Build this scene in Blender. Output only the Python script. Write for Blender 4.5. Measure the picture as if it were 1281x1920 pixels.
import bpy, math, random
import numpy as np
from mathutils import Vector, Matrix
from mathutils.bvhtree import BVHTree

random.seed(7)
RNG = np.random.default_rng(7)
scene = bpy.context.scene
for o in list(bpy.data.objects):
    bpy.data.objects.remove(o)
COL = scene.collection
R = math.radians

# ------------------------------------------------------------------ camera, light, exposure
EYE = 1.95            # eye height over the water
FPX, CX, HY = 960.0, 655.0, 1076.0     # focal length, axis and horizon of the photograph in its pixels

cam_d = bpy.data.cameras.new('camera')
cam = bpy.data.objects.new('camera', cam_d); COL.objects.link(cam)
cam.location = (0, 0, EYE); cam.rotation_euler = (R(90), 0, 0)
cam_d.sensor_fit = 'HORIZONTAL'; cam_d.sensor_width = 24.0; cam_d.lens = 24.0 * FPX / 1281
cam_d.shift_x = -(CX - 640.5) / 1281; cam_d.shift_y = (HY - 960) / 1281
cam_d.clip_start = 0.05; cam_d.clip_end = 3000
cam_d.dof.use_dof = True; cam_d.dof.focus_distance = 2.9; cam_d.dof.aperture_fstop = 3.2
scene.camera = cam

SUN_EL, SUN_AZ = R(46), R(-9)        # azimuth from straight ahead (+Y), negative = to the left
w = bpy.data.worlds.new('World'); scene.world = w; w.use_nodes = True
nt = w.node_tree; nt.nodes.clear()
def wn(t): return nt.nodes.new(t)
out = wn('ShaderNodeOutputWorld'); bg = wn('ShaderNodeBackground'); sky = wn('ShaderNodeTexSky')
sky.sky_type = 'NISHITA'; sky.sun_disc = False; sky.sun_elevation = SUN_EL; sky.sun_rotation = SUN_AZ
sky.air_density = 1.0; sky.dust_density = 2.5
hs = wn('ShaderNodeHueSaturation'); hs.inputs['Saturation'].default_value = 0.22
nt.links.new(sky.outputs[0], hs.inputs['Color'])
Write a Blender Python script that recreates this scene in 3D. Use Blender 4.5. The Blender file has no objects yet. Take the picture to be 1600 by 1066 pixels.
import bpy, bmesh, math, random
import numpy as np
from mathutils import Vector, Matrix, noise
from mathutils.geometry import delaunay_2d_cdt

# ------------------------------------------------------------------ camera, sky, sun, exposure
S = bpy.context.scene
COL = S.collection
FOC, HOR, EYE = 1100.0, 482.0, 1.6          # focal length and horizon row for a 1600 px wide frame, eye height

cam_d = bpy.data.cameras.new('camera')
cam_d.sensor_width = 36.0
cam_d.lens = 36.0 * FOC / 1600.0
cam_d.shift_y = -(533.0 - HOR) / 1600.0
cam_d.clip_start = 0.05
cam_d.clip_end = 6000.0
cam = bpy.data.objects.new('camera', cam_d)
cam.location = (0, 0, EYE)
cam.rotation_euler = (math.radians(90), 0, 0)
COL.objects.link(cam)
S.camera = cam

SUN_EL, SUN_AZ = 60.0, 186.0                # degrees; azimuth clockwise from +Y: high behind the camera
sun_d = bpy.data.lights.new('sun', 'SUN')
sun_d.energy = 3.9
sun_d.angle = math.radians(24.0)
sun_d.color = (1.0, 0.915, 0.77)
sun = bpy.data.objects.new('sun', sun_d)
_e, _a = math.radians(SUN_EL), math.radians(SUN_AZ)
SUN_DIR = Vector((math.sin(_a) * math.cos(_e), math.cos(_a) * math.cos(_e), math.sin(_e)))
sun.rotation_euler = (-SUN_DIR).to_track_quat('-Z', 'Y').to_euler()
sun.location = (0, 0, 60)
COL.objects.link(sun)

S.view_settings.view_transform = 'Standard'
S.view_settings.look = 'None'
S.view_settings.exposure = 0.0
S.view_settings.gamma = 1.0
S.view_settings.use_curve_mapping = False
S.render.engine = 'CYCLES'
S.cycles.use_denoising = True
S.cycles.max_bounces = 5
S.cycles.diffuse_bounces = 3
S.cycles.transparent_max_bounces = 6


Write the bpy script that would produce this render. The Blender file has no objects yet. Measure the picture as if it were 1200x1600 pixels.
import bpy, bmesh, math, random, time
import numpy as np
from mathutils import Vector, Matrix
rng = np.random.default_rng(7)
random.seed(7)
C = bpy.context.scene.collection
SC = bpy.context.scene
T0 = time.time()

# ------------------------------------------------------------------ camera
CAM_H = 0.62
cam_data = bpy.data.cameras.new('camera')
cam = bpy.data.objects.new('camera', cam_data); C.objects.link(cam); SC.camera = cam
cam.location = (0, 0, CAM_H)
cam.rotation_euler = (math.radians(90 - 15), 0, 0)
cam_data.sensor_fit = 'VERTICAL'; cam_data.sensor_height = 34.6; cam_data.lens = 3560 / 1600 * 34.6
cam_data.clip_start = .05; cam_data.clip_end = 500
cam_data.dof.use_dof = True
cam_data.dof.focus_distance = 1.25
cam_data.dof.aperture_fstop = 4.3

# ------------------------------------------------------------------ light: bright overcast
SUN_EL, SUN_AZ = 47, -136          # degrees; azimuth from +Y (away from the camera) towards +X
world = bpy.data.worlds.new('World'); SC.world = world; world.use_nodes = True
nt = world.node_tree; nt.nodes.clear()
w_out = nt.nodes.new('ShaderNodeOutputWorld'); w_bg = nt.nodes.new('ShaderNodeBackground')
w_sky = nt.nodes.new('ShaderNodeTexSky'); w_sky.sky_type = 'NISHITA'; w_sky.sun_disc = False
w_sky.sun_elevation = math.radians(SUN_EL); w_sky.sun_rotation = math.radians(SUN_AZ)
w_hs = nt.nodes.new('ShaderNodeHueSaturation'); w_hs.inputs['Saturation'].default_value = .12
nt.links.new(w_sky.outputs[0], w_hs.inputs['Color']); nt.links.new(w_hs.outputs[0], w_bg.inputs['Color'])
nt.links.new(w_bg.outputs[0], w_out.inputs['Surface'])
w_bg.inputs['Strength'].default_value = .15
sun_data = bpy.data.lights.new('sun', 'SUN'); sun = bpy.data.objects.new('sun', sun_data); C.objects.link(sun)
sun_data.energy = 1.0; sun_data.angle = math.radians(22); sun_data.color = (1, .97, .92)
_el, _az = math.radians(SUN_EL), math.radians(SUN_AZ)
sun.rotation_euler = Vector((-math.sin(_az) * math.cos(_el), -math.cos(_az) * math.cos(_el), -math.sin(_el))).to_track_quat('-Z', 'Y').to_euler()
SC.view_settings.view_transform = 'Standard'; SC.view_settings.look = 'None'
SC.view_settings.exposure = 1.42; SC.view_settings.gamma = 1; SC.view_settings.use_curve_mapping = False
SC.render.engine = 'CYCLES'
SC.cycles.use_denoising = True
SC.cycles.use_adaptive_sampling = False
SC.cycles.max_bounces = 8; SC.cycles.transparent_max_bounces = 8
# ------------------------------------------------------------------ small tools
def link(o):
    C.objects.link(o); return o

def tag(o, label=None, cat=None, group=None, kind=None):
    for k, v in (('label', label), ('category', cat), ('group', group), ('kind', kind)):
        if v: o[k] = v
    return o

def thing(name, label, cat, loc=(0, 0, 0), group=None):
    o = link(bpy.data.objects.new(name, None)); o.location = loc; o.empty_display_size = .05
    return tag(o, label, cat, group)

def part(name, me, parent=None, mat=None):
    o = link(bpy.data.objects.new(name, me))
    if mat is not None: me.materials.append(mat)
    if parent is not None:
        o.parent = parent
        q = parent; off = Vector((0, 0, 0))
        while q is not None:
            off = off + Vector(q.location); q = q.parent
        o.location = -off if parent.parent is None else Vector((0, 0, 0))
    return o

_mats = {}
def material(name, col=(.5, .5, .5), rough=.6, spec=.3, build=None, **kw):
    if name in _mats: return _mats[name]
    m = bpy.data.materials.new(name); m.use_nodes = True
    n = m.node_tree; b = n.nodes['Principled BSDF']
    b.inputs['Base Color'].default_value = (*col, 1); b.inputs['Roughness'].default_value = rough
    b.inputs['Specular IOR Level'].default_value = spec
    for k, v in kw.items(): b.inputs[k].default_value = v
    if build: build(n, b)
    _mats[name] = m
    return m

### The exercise
Restate the first line and every line after it, word for word, stopping once the line with "from mathutils.bvhtree import BVHTree" is done.

### The result
Build this scene in Blender. Output only the Python script. Write for Blender 4.5. Measure the picture as if it were 1281x1920 pixels.
import bpy, math, random
import numpy as np
from mathutils import Vector, Matrix
from mathutils.bvhtree import BVHTree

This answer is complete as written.